Study of mechanical and dielectric losses contribution to the surface-acoustic-wave attenuation in piezoelectric ceramics

Abstract

The surface-acoustic-wave (SAW) propagation losses of two ceramics, a lead zirconate titanate composition and a modified lead titanate composition, are studied. Contrary to crystals, where only mechanical losses contribute, dielectric losses and scattering at the grain boundaries have to be taken into account. A first-order perturbation theory is extended to include dielectric losses to calculate the surface attenuation. Based on the measurement of the mechanical and the dielectric losses of the two ceramics as a function of frequency, the frequency behavior of the SAW propagation losses of each material is theoretically calculated and values are compared to those obtained experimentally at 25 MHz.
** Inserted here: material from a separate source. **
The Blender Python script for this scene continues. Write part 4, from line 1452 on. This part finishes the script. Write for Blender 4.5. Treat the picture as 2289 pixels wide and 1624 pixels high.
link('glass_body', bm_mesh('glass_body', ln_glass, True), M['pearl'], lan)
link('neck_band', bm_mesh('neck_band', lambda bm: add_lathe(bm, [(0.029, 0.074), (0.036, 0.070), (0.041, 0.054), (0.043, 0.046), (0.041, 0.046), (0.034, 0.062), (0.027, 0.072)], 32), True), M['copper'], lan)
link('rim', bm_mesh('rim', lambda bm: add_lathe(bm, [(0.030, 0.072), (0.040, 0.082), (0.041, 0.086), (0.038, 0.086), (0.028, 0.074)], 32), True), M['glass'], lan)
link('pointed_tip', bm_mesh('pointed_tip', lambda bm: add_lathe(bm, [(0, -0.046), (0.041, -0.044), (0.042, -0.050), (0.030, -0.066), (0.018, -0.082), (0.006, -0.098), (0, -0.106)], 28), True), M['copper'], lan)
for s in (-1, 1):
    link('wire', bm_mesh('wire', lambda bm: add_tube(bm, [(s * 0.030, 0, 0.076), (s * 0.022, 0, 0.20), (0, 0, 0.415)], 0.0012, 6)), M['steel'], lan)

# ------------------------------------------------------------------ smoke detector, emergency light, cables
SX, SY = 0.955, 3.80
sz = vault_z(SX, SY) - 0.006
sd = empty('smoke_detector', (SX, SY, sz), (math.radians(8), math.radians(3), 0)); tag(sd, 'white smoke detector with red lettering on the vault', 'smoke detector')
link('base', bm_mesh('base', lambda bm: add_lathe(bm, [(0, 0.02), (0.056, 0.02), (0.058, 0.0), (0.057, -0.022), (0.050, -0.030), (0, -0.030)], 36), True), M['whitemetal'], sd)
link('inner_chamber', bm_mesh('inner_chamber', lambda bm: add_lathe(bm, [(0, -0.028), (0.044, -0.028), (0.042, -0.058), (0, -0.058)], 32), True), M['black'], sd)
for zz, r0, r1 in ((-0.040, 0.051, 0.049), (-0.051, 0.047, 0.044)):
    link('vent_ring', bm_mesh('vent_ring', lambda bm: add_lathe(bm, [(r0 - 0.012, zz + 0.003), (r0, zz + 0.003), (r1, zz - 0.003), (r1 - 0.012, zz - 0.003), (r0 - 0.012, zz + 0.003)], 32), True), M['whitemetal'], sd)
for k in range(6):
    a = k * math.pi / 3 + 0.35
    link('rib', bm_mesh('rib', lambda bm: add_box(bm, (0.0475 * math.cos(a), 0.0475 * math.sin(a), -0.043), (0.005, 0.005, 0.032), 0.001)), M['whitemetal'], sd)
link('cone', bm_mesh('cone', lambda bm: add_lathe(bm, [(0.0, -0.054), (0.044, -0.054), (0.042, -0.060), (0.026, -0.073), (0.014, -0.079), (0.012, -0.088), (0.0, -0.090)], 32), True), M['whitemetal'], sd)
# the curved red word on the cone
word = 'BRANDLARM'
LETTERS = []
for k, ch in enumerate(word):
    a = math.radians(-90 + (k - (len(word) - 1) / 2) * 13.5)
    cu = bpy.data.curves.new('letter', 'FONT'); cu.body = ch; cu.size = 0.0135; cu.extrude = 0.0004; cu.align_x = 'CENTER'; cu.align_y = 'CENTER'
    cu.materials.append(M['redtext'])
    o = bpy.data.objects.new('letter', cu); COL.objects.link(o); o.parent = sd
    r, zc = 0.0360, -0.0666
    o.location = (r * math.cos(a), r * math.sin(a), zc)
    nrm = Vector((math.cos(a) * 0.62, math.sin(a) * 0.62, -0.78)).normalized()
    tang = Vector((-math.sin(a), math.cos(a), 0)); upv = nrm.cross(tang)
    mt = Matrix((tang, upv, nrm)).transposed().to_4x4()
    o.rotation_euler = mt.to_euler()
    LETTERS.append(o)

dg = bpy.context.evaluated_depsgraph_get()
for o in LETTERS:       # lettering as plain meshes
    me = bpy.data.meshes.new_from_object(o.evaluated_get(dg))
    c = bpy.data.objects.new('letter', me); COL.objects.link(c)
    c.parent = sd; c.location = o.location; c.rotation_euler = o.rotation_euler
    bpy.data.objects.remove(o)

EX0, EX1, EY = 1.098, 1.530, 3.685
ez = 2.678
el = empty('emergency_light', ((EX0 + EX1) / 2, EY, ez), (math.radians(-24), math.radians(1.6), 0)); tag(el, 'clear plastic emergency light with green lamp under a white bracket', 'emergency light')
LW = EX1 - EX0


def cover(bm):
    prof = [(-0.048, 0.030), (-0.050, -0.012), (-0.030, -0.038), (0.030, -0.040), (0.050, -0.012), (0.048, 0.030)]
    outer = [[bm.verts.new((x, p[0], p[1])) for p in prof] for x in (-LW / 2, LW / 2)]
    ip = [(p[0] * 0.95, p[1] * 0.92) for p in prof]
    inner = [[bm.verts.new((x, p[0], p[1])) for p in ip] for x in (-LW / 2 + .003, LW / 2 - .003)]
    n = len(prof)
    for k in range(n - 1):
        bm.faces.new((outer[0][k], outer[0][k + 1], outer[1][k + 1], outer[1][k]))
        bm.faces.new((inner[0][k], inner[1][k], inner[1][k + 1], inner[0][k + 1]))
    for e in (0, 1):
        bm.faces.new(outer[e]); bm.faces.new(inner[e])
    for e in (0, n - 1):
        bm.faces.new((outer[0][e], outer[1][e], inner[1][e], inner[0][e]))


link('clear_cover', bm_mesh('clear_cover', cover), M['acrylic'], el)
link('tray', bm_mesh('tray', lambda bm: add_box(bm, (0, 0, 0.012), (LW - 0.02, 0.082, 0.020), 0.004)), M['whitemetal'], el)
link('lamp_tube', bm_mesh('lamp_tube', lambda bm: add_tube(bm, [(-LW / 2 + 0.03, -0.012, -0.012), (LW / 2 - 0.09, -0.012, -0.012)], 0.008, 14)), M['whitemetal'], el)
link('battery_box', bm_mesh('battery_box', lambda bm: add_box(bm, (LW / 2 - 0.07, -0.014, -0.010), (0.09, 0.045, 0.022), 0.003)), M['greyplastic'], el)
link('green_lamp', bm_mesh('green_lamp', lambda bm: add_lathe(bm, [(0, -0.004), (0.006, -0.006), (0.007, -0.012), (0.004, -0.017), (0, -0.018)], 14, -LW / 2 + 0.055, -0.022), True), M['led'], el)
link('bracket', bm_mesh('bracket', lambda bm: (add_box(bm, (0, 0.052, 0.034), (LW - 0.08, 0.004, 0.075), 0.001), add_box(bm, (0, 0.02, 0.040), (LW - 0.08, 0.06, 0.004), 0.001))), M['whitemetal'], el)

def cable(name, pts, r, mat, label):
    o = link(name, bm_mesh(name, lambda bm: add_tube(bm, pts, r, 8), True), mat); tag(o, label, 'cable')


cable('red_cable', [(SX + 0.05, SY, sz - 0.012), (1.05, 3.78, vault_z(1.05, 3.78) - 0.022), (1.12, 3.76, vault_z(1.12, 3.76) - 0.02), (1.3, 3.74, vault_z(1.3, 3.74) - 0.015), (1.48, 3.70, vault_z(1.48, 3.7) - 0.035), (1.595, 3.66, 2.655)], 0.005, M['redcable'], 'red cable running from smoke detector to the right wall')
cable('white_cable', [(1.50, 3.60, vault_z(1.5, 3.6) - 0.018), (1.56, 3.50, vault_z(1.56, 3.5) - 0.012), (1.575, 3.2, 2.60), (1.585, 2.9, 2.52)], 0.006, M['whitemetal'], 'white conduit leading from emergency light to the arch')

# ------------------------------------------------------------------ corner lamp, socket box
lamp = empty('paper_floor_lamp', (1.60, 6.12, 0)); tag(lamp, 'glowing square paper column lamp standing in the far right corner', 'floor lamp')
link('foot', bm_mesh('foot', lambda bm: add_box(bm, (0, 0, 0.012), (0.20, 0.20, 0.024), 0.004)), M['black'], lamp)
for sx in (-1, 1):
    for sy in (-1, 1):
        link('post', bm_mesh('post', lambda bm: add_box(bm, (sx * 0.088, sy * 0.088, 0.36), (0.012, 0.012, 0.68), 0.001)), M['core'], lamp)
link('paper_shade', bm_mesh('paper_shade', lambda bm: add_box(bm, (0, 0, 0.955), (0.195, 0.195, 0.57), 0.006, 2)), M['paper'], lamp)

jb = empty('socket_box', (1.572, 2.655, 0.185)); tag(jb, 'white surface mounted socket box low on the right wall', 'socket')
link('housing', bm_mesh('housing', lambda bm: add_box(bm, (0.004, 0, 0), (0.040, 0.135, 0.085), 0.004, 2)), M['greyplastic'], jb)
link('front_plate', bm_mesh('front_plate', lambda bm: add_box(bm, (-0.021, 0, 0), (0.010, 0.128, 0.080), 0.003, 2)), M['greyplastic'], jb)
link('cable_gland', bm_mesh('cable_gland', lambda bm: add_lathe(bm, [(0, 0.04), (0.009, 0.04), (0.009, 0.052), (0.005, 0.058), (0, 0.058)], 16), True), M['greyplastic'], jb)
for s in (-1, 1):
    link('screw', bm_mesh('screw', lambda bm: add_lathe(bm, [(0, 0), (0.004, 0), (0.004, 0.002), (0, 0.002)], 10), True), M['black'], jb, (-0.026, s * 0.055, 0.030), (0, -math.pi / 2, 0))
Both results show that the modified lead titanate ceramic has low SAW propagation losses, 0.22 dB/mm at 25 MHz, while the lead zirconate titanate has propagation losses of 2 dB/mm at 25 MHz. Using results published in literature, the effect of the scattering contribution is evaluated. Finally, other SAW properties of ceramics, i.e., the free-surface-wave velocity, the surface coupling coefficient, and the surface permittivity are measured and reported. All these results are discussed and the suitability of both materials for SAW applications is examined.